Paul and Lousie Ramsay first brought beavers on to their estate in 2002. “There are 60 or 70 dams here on Bamff today,” says Paul. “Wetlands store huge amounts of carbon and they’re disproportionately important for biodiversity too.”
One of their less-heralded benefits is amplifying sunsets: a kaleidoscope of orange and pinks bouncing back off the water. In the morning, I watch three beavers casually nibbling on branches. This wildland is yet another facet of Scotland – conservation and changing land use.
I turn my back to the mountains to complete stage five and finish this tremendous trail from the Lowlands to the Highlands and back again.
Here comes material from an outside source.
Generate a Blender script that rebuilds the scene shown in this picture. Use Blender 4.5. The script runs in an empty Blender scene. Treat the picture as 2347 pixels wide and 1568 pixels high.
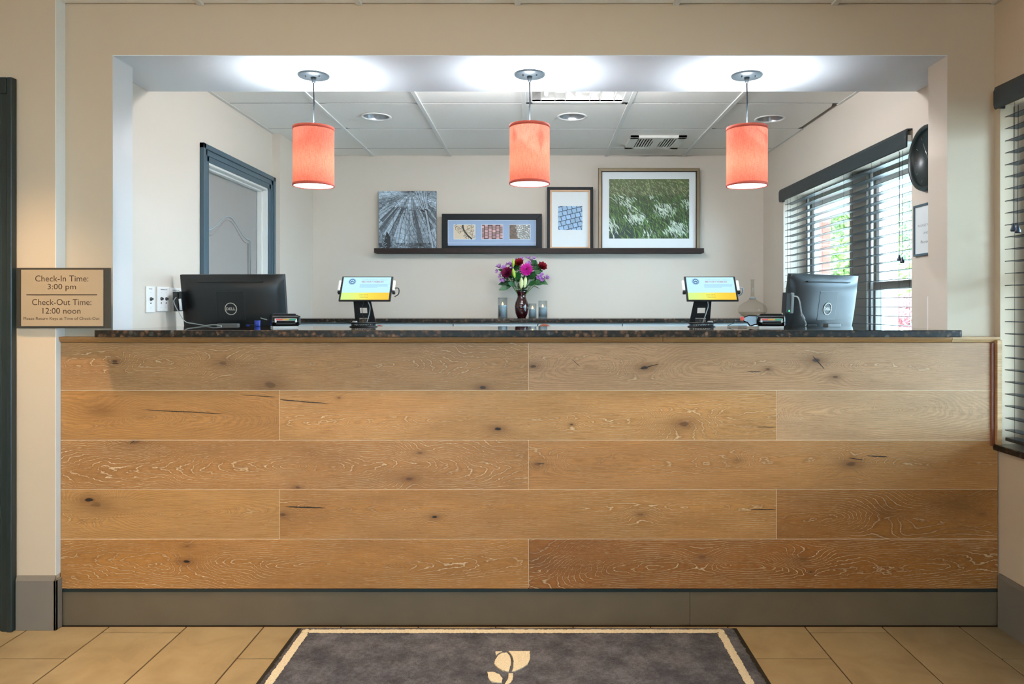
import bpy, bmesh, math, random
from mathutils import Vector, Matrix, Euler
random.seed(7)
S = bpy.context.scene
C = S.collection
PI = math.pi
E = 1.26                      # eye height; heights below are written as E + z

# ------------------------------------------------------------ camera
cd = bpy.data.cameras.new('camera'); cam = bpy.data.objects.new('camera', cd); C.objects.link(cam)
cam.location = (0, 0, E); cam.rotation_euler = (PI/2, 0, 0)
cd.sensor_width = 36; cd.lens = 36*1686/2347
cd.shift_x = (1173.5-1232)/2347; cd.shift_y = (705-784)/2347
cd.clip_start = .05; cd.clip_end = 300
S.camera = cam
# ------------------------------------------------------------ world, sun, exposure
W = bpy.data.worlds.new('sky'); S.world = W; W.use_nodes = True
wn = W.node_tree.nodes; bg = wn['Background']
bg.inputs[0].default_value = (.52, .78, 1.0, 1); bg.inputs[1].default_value = 23.0
S.view_settings.view_transform = 'Standard'
try: S.view_settings.look = 'None'
except Exception: pass
S.view_settings.exposure = 0.30; S.view_settings.gamma = 1.0; S.view_settings.use_curve_mapping = False
def light(name, kind, loc, energy, color, rot=(0,0,0), size=.1, size_y=None, spot=None, blend=.3):
    l = bpy.data.lights.new(name, kind); o = bpy.data.objects.new(name, l); C.objects.link(o)
    o.location = loc; o.rotation_euler = rot; l.energy = energy; l.color = color
    if kind == 'AREA':
        l.size = size
        if size_y: l.shape = 'RECTANGLE'; l.size_y = size_y
    elif kind in ('POINT', 'SPOT'): l.shadow_soft_size = size
    if kind == 'SUN': l.angle = size
    if spot: l.spot_size = math.radians(spot); l.spot_blend = blend
    return o
light('sun', 'SUN', (30, 10, 30), 6.0, (1, .95, .86), (math.radians(35), math.radians(38), math.radians(20)), .02)
WARM = (1, .69, .36)
# recessed lobby lamps close to the desk, and unseen fill lights added further back
SPOTS = [(-1.92, 2.47), (-.75, 2.46), (.48, 2.46)]
for i, (x, y) in enumerate(SPOTS):
    light('lobby_can_lamp', 'SPOT', (x, y, E+1.19), (150, 160, 120)[i], WARM, (0,0,0), .04, spot=62, blend=1.0)
light('lobby_fill_light', 'POINT', (-.5, .5, E+1.02), 33, (1, .80, .56), size=.14)
light('lobby_fill_light', 'POINT', (-2.7, -.8, E+1.02), 36, (1, .80, .56), size=.14)
# ceiling troffer of the office
OC = E+1.19
light('office_troffer_and_fill', 'AREA', (.23, 3.80, OC+.04), 8, (.92, .96, 1), (0,0,0), .45, .2)
for lx_ in (-.3, .42): light('office_troffer_and_fill', 'POINT', (lx_, 3.56, OC-.095), 25, (.94, .96, 1), size=.03)  # added fill, hidden behind the soffit, lifts the office ceiling

# ------------------------------------------------------------ material helpers
def srgb(r, g, b):
    f = lambda c: (c/255)/12.92 if c/255 <= .04045 else ((c/255+.055)/1.055)**2.4
    return (f(r), f(g), f(b), 1)
class NB:
    def __init__(s, name):
        s.mat = bpy.data.materials.new(name); s.mat.use_nodes = True
        s.nt = s.mat.node_tree; s.n = s.nt.nodes; s.l = s.nt.links
        s.bsdf = s.n['Principled BSDF']; s.out = s.n['Material Output']
    def put(s, sock, v):
        if isinstance(v, (int, float)):
            if sock.type in ('RGBA',): sock.default_value = (v, v, v, 1)
            elif sock.type == 'VECTOR': sock.default_value = (v, v, v)
            else: sock.default_value = v
        elif isinstance(v, (tuple, list)): sock.default_value = v
        else: s.l.new(v, sock)
    def m(s, op, a, b=None, c=None, clamp=False):
        nd = s.n.new('ShaderNodeMath'); nd.operation = op; nd.use_clamp = clamp
        for i, v in enumerate((a, b, c)):
            if v is not None: s.put(nd.inputs[i], v)
        return nd.outputs[0]
    def add(s, a, b): return s.m('ADD', a, b)
    def sub(s, a, b): return s.m('SUBTRACT', a, b)
    def mul(s, a, b): return s.m('MULTIPLY', a, b)
    def obj(s):
        t = s.n.new('ShaderNodeTexCoord'); sp = s.n.new('ShaderNodeSeparateXYZ')
        s.l.new(t.outputs['Object'], sp.inputs[0]); return t.outputs['Object'], sp.outputs[0], sp.outputs[1], sp.outputs[2]
    def comb(s, x, y, z):
        nd = s.n.new('ShaderNodeCombineXYZ')
        for i, v in enumerate((x, y, z)): s.put(nd.inputs[i], v)
        return nd.outputs[0]
    def noise(s, vec, scale=5, detail=3, rough=.5, dist=0):
        nd = s.n.new('ShaderNodeTexNoise'); s.l.new(vec, nd.inputs['Vector'])
        nd.inputs['Scale'].default_value = scale; nd.inputs['Detail'].default_value = detail
        nd.inputs['Roughness'].default_value = rough; nd.inputs['Distortion'].default_value = dist
        return nd.outputs['Fac']
    def voro(s, vec, scale=5, feature='F1', out='Distance', rand=1):
        nd = s.n.new('ShaderNodeTexVoronoi'); nd.feature = feature; s.l.new(vec, nd.inputs['Vector'])
        nd.inputs['Scale'].default_value = scale; nd.inputs['Randomness'].default_value = rand
        return nd.outputs[out]
    def ramp(s, fac, stops):
        nd = s.n.new('ShaderNodeValToRGB'); s.put(nd.inputs[0], fac); e = nd.color_ramp.elements
        while len(e) < len(stops): e.new(.5)
        for i, (p, c) in enumerate(stops):
            e[i].position = p; e[i].color = c if isinstance(c, tuple) else (c, c, c, 1)
        return nd.outputs[0]
    def mr(s, v, a, b, c=0, d=1):
        nd = s.n.new('ShaderNodeMapRange'); s.put(nd.inputs[0], v)
        for i, k in enumerate((a, b, c, d)): nd.inputs[i+1].default_value = k
        nd.interpolation_type = 'SMOOTHSTEP'; return nd.outputs[0]
    def mix(s, f, a, b, mode='MIX'):
        nd = s.n.new('ShaderNodeMix'); nd.data_type = 'RGBA'; nd.blend_type = mode
        s.put(nd.inputs[0], f); s.put(nd.inputs[6], a); s.put(nd.inputs[7], b); return nd.outputs[2]
    def bump(s, h, strength=.3, dist=.002):
        nd = s.n.new('ShaderNodeBump'); s.l.new(h, nd.inputs['Height'])
        nd.inputs['Strength'].default_value = strength; nd.inputs['Distance'].default_value = dist
        s.l.new(nd.outputs[0], s.bsdf.inputs['Normal'])
    def base(s, c): s.put(s.bsdf.inputs['Base Color'], c)
    def set(s, **k):
        for a, v in k.items(): s.put(s.bsdf.inputs[a.replace('_', ' ')], v)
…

It’s a route of wild garlic and wilder glens, faultlines and folklore; and of ancient and modern Scotland.
“I love this place,” Bob says. “When I do have to leave, my ashes will be spread here. In another 25 years, I’ll no’ be here, but the trail will.”
How to do it
Blairgowrie to Kirkmichael 15.5 miles (stay at the Kirkmichael Hotel, from £70 a night).
Kirkmichael to Spittal of Glenshee 8.5 miles (stay at Dalmunzie Castle Estate, from £119 a night).
Spittal of Glenshee to Kirkton of Glenisla 14.6 miles (stay at Glenisla Hotel, from £70 a night).
Kirkton of Glenisla to Alyth 10.8 miles (Forillon, the Bikepacking Scotland guesthouse, from £140 a night).
Alyth to Blairgowrie 16.3 miles (Stuart stayed in the Hideaway at Bamff Wildland, which costs from £132 a night).